> **WRITTEN PROBLEM**: Exactly the lines from the opening of the records through the line containing "sc.camera = cam" should be copied, with both included.

(Entries taken from a collection)
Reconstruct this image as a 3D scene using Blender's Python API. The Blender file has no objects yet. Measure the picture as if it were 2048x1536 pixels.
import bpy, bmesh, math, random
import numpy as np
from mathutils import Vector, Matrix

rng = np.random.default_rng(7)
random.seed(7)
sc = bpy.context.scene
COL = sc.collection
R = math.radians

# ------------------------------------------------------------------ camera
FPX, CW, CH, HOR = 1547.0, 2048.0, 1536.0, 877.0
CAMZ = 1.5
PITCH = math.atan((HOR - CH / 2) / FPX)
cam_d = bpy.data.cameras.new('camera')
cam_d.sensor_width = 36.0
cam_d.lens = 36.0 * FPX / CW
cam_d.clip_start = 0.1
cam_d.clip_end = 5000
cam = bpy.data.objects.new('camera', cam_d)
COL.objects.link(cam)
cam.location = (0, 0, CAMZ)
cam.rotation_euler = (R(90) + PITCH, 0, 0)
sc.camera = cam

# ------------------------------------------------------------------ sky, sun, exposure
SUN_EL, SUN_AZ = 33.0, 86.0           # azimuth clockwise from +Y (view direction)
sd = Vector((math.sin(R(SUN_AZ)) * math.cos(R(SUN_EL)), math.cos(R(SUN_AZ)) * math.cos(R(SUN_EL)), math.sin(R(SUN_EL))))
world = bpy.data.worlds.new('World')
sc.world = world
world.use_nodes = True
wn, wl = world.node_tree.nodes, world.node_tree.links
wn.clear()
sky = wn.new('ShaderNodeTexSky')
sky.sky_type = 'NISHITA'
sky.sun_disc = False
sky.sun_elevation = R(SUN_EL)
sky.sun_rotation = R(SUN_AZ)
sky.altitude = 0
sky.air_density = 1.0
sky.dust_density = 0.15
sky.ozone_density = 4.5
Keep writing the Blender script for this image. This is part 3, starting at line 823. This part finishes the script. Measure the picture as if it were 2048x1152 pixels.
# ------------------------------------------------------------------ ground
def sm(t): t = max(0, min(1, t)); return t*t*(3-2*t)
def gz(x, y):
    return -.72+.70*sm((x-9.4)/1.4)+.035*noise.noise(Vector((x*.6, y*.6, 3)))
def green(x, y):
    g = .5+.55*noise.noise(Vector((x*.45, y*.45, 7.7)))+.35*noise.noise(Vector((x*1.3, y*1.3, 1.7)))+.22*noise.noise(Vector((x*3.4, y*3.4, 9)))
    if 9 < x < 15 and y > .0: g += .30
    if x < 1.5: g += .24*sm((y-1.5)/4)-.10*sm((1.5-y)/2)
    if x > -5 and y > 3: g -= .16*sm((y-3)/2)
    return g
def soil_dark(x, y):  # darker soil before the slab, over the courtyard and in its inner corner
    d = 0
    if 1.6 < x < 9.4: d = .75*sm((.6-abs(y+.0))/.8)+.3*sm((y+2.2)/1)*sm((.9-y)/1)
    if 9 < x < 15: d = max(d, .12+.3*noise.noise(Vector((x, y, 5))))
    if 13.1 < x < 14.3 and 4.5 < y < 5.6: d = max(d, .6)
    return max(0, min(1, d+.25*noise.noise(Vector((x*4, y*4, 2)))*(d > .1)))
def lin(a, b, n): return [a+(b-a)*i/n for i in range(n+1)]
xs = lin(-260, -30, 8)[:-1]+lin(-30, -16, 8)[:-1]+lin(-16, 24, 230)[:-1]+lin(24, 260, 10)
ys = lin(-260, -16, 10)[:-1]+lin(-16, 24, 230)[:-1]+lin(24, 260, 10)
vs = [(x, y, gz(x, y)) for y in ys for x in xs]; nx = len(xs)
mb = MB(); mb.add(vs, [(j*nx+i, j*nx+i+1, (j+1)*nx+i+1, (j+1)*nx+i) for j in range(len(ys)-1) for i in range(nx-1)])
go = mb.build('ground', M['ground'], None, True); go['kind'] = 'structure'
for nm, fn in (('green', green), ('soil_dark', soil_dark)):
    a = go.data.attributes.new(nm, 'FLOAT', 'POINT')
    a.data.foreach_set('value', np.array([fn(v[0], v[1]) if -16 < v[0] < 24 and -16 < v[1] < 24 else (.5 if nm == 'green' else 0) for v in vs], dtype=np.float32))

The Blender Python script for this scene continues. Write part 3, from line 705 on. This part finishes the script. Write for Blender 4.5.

> **SOLVED EXERCISE**:
Reconstruct this image as a 3D scene using Blender's Python API. The Blender file has no objects yet. Measure the picture as if it were 2048x1536 pixels.
import bpy, bmesh, math, random
import numpy as np
from mathutils import Vector, Matrix

rng = np.random.default_rng(7)
random.seed(7)
sc = bpy.context.scene
COL = sc.collection
R = math.radians

# ------------------------------------------------------------------ camera
FPX, CW, CH, HOR = 1547.0, 2048.0, 1536.0, 877.0
CAMZ = 1.5
PITCH = math.atan((HOR - CH / 2) / FPX)
cam_d = bpy.data.cameras.new('camera')
cam_d.sensor_width = 36.0
cam_d.lens = 36.0 * FPX / CW
cam_d.clip_start = 0.1
cam_d.clip_end = 5000
cam = bpy.data.objects.new('camera', cam_d)
COL.objects.link(cam)
cam.location = (0, 0, CAMZ)
cam.rotation_euler = (R(90) + PITCH, 0, 0)
sc.camera = cam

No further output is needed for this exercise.